Greatest Hits, subtitled “Entertainment Through Pain” (an apt description of the band’s approach), collects material from the first four albums. Recommended for a solid overview.

Funeral in Berlin and Mission of Dead Souls are live albums. The first features all previously unreleased material; the latter is a recording of the band’s final show in San Francisco. Those who desire a lot more Throbbing Gristle live should check out 24 Hours, a collection of two dozen C-60 cassettes packed in a suitcase and containing most of the group’s live shows. (Rough Trade reportedly also offered a suitcase set of 33 tapes around the same time.

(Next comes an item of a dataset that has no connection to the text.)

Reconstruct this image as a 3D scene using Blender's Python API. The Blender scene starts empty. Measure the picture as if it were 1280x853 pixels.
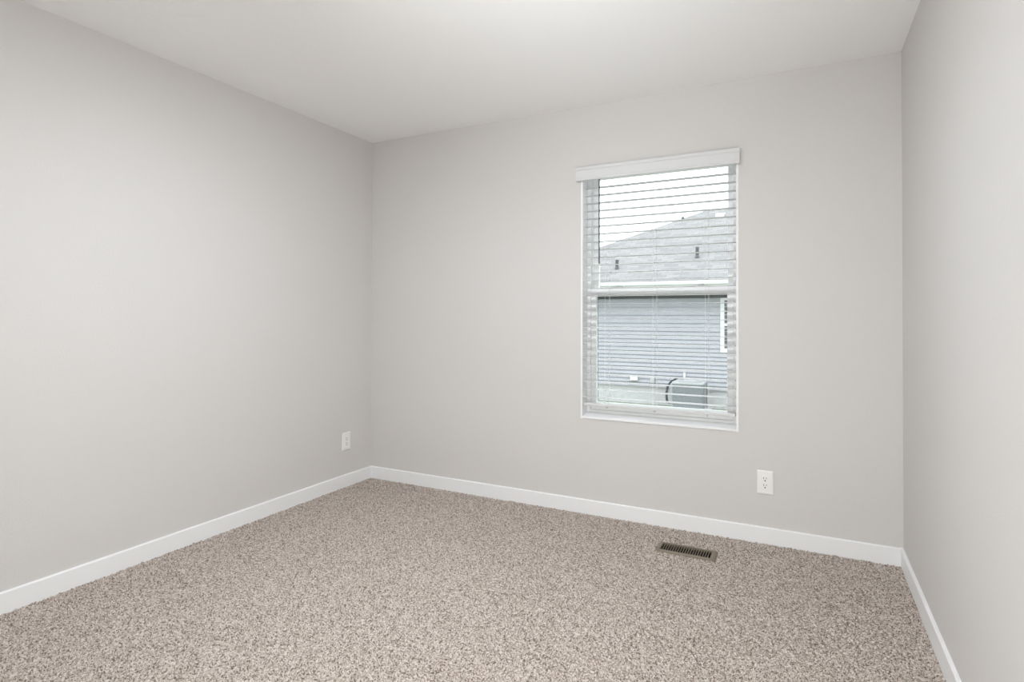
import bpy, bmesh, math, random
import numpy as np
from mathutils import Vector, Matrix

C = bpy.context.scene
COL = C.collection
random.seed(7)

# ------------------------------------------------------------------ camera
F_PX, PX_Y = 713.46, 388.92          # focal length and optical centre in the 1280x853 frame
YAW, PITCH, ROLL = 0.47157, 0.00991, 0.00293
CAM = Vector((2.8079, -3.2476, 1.1717))
r = Vector((math.cos(YAW), math.sin(YAW), 0))
f0 = Vector((-math.sin(YAW), math.cos(YAW), 0))
u0 = Vector((0, 0, 1))
fw = f0 * math.cos(PITCH) + u0 * math.sin(PITCH)
u1 = u0 * math.cos(PITCH) - f0 * math.sin(PITCH)
rr = r * math.cos(ROLL) + u1 * math.sin(ROLL)
uu = u1 * math.cos(ROLL) - r * math.sin(ROLL)
cam = bpy.data.cameras.new('camera')
cam.sensor_fit = 'HORIZONTAL'
cam.sensor_width = 36.0
cam.lens = F_PX / 1280 * 36.0
cam.shift_x = 0.0
cam.shift_y = -(426.5 - PX_Y) / 1280
cam.clip_start = 0.02
co = bpy.data.objects.new('camera', cam)
COL.objects.link(co)
m = Matrix.Identity(4)
for i in range(3):
    m[i][0], m[i][1], m[i][2], m[i][3] = rr[i], uu[i], -fw[i], CAM[i]
co.matrix_world = m
C.camera = co

# ------------------------------------------------------------------ light
SKY, SIDE, CEIL_FILL, LAMP, EXPO = 3.0, 36.0, 3.7, 210.0, 0.0
C.view_settings.view_transform = 'Standard'
C.view_settings.look = 'None'
C.view_settings.gamma = 1.0
C.view_settings.exposure = EXPO
C.view_settings.use_curve_mapping = False
C.cycles.use_denoising = True
C.cycles.max_bounces = 14
C.cycles.diffuse_bounces = 8
C.cycles.transparent_max_bounces = 16
C.cycles.sample_clamp_indirect = 8.0

W = bpy.data.worlds.new('overcast_sky')
C.world = W
W.use_nodes = True
nt = W.node_tree
bg = nt.nodes['Background']
bg.inputs['Color'].default_value = (0.94, 0.98, 1.0, 1)
# overcast: the zenith is about three times as bright as the horizon
tc = nt.nodes.new('ShaderNodeTexCoord')
sp = nt.nodes.new('ShaderNodeSeparateXYZ')
mr = nt.nodes.new('ShaderNodeMapRange')
mr.inputs['From Min'].default_value = 0.2
mr.inputs['From Max'].default_value = 1.0
mr.inputs['To Min'].default_value = SKY
mr.inputs['To Max'].default_value = SKY * 2.9
nt.links.new(tc.outputs['Generated'], sp.inputs['Vector'])
nt.links.new(sp.outputs['Z'], mr.inputs['Value'])
nt.links.new(mr.outputs['Result'], bg.inputs['Strength'])


def area(name, loc, look, sx, sy, power, color=(1, 1, 1), portal=False):
    l = bpy.data.lights.new(name, 'AREA')
    l.shape = 'RECTANGLE'
    l.size, l.size_y, l.energy, l.color = sx, sy, power, color
    o = bpy.data.objects.new(name, l)
    o.location = loc
    o.rotation_euler = (Vector(look) - Vector(loc)).to_track_quat('-Z', 'Y').to_euler()
    COL.objects.link(o)
    if portal:
        l.cycles.is_portal = True
    return o


area('window_daylight_portal', (2.06, 0.18, 1.31), (2.06, -2, 1.31), 0.9, 1.52, 1, portal=True)
# unseen fill lights added behind the camera: one low, two aimed at the ceiling
area('rear_fill', (2.7, -3.47, 0.8), (2.2, 0, 1.2), 0.9, 1.3, SIDE, (0.99, 1.0, 0.97))
fl = area('ceiling_fill', (2.4, -3.2, 1.5), (2.3, -2.5, 2.44), 0.3, 0.3, CEIL_FILL, (0.96, 1.0, 1.06))
fl.data.spread = 2.2
fl = area('forward_fill', (2.4, -3.25, 0.9), (2.0, -1.4, 2.44), 0.3, 0.3, CEIL_FILL * 0.6, (0.96, 1.0, 1.04))
fl.data.spread = 0.8

# ------------------------------------------------------------------ helpers


class MB:
    def __init__(s):
        s.v, s.f = [], []

    def poly(s, pts, faces):
        b = len(s.v)
        s.v += [tuple(p) for p in pts]
        s.f += [tuple(b + i for i in q) for q in faces]

    def box(s, x0, x1, y0, y1, z0, z1):
        s.poly([(x0, y0, z0), (x1, y0, z0), (x1, y1, z0), (x0, y1, z0),
                (x0, y0, z1), (x1, y0, z1), (x1, y1, z1), (x0, y1, z1)],
               [(0, 3, 2, 1), (4, 5, 6, 7), (0, 1, 5, 4), (1, 2, 6, 5), (2, 3, 7, 6), (3, 0, 4, 7)])

    def prism(s, prof, x0, x1, axis='x'):
        """closed profile [(a,b)] extruded along an axis"""
        n = len(prof)

        def P(a, b, t):
            return {'x': (t, a, b), 'y': (a, t, b), 'z': (a, b, t)}[axis]
        s.poly([P(a, b, x0) for a, b in prof] + [P(a, b, x1) for a, b in prof],
               [tuple(range(n))[::-1], tuple(range(n, 2 * n))] +
               [(i, (i + 1) % n, n + (i + 1) % n, n + i) for i in range(n)])

    def lathe(s, prof, cx, cy, n=32):
        """profile [(radius, z)] turned about a vertical axis"""
        b = len(s.v)
        for rad, z in prof:
            for k in range(n):
                a = 2 * math.pi * k / n
                s.v.append((cx + rad * math.cos(a), cy + rad * math.sin(a), z))
        for j in range(len(prof) - 1):
            for k in range(n):
                k2 = (k + 1) % n
                s.f.append((b + j * n + k, b + j * n + k2, b + (j + 1) * n + k2, b + (j + 1) * n + k))
        s.f.append(tuple(b + k for k in range(n))[::-1])
        e = b + (len(prof) - 1) * n
        s.f.append(tuple(e + k for k in range(n)))

    def tube(s, pts, rad, n=8):
        pts = [Vector(p) for p in pts]
        b = len(s.v)
        for i, p in enumerate(pts):
            d = (pts[min(i + 1, len(pts) - 1)] - pts[max(i - 1, 0)]).normalized()
            a = d.cross(Vector((0.31, 0.2, 0.93)) if abs(d.z) < 0.9 else Vector((1, 0, 0))).normalized()
            c = d.cross(a)
            for k in range(n):
                t = 2 * math.pi * k / n
                s.v.append(tuple(p + (a * math.cos(t) + c * math.sin(t)) * rad))
        for i in range(len(pts) - 1):
            for k in range(n):
                k2 = (k + 1) % n
                s.f.append((b + i * n + k, b + i * n + k2, b + (i + 1) * n + k2, b + (i + 1) * n + k))
        s.f.append(tuple(b + k for k in range(n)))
        e = b + (len(pts) - 1) * n
        s.f.append(tuple(e + k for k in range(n)))

    def build(s, name, mat, parent=None, bevel=0.0, smooth=False, kind=None):
        me = bpy.data.meshes.new(name)
        loc = Vector(parent_loc(parent))
        me.from_pydata([tuple(Vector(v) - loc) for v in s.v], [], s.f)
        bm = bmesh.new()
        bm.from_mesh(me)
        bmesh.ops.recalc_face_normals(bm, faces=bm.faces)
        bm.to_mesh(me)
        bm.free()
        me.materials.append(mat)
        o = bpy.data.objects.new(name, me)
        COL.objects.link(o)
        if parent:
            o.parent = parent
        if bevel:
            b = o.modifiers.new('edge', 'BEVEL')
            b.width, b.segments, b.limit_method, b.angle_limit = bevel, 2, 'ANGLE', math.radians(40)
        if smooth:
            for p in me.polygons:
                p.use_smooth = True
        if kind:
            o['kind'] = kind
        return o


def parent_loc(p):
    l = Vector((0, 0, 0))
    while p:
        l += p.location
        p = p.parent
    return l


def thing(name, label, cat, loc, group=None):
    o = bpy.data.objects.new(name, None)
    o.empty_display_size = 0.05
    o.location = loc
    COL.objects.link(o)
    o['label'], o['category'] = label, cat
    if group:
        o['group'] = group
    return o


def mat(name, color, rough=0.5, spec=0.5, metal=0.0):
    M = bpy.data.materials.new(name)
    M.use_nodes = True
    p = M.node_tree.nodes['Principled BSDF']
    p.inputs['Base Color'].default_value = (*color, 1)
    p.inputs['Roughness'].default_value = rough
    p.inputs['Specular IOR Level'].default_value = spec
    p.inputs['Metallic'].default_value = metal
    return M


def bump(M, scale, strength, dist, detail=2.0, rough=0.5):
    t = M.node_tree
    p = t.nodes['Principled BSDF']
    tc = t.nodes.new('ShaderNodeTexCoord')
    n = t.nodes.new('ShaderNodeTexNoise')
    n.inputs['Scale'].default_value = scale
    n.inputs['Detail'].default_value = detail
    n.inputs['Roughness'].default_value = rough
    b = t.nodes.new('ShaderNodeBump')
    b.inputs['Strength'].default_value = strength
    b.inputs['Distance'].default_value = dist
    t.links.new(tc.outputs['Object'], n.inputs['Vector'])
    t.links.new(n.outputs['Fac'], b.inputs['Height'])
    t.links.new(b.outputs['Normal'], p.inputs['Normal'])
    return M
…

Did anyone actually buy one of these?) In 1983, however, Rough Trade bowed to public pressure and made those 33 cassettes available individually. Five Albums is more reasonably sized, a boxed set reissuing all the albums that had previously been on Fetish.

Although the group has been defunct now for years and its members (P-Orridge, Chris Carter, Cosey Fanni Tutti, Peter Christopherson) scattered into the similarly uncommon Chris and Cosey, Psychic TV and Coil, new TG records — most of them live (how can there be anything left?) — are still being released, many only on cassette. TG CD1, however, contains 42 minutes of previously unissued instrumental studio dribblings from early ’79, with reflective ’86 liner commentary by the participants.